The approach requires that we mimic PAC APIs to support other embedded Rust frameworks. In #69, we implemented a steal() method on Peripherals to accommodate RTIC's requirements. Without this change, there would be no safe way for users to combine RTIC with the imxrt-hal. An alternative initialization API would let us use the HAL without duplicating API requirements in both our RAL and HAL.

Proposed Approach

HAL drivers accept RAL instances as inputs. We continue to enforce the driver clocking and other validity states through the type system.

(Insert self-contained, minimal example here. In lieu of that self-contained example, see the WIP imxrt-async-hal, which has prototyped the driver initialization flow I'm envisioning.)

Requirements

  1. Compatible with the imxrt-iomuxc crate. Specifically, we need to catch incorrect pairings of RAL peripheral instances with pads (i.e. you cannot combine a LPUART1 RAL instance with a LPUART2_TX pad). This should be caught at compile time.
  2. Enforce driver clocking, validity states through the type system.
  3. Amenable to a configure / release pattern (#20).

Discussion

This seems to be the favored approach in other Rust HALs.
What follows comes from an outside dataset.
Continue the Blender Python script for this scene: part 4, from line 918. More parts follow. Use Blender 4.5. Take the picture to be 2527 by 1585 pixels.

Recent study of STM32 HALs show a pattern of HAL drivers that accept PAC peripheral instances. We observe the same pattern in nrf-hal, which we're using as a model in #56.

The HAL would no longer need to explicitly support RTIC. The RAL is already compatible with RTIC. We teach users that, to use RTIC, you need to use the RAL, then construct HAL drivers from the RAL components.

Prototyping in imxrt-async-hal has shown ways to meet the three requirements, though they could be improved. Requirement 1 needs strongly-typed RAL instances, which we don't have. Strongly-typed RAL instances would signal their module number (the '2' in LPUART2) in the type system. To overcome this, the async HAL uses the instance interface. This incurs a runtime check, but it lets us meet the compile-time requirement, and it localizes an invalid state to a single call site. A new RAL API that signaled strongly-typed instances could help, but that comes with other trade-offs.

Requirement 2, specifically the clocking states, is enforced by combining the async HAL's ccm interface with peripheral initialization APIs. (Shown throughout the async HAL interfaces; see the code until I add more ideas here.)

mciantyre avatar Oct 17 '20 15:10 mciantyre

I'm definitely a bigger fan of what I think is a simpler pattern of usage in async-hal with regards to creating peripheral drivers, clocking them (individually even, which is nice and how the hardware works) and definitely feel like it's a good place to build from for a next version of this hal. I was looking to port the clock interface work you've done in async-hal especially as I quite like the way you've done it there.

teburd avatar Oct 20 '20 19:10 teburd

I was looking to port the clock interface work you've done in async-hal especially as I quite like the way you've done it there.

Thanks for the feedback. I've already separated that module into it's own crate, and I've integrated it back into the async HAL. I'll make the crate available for all of us soon.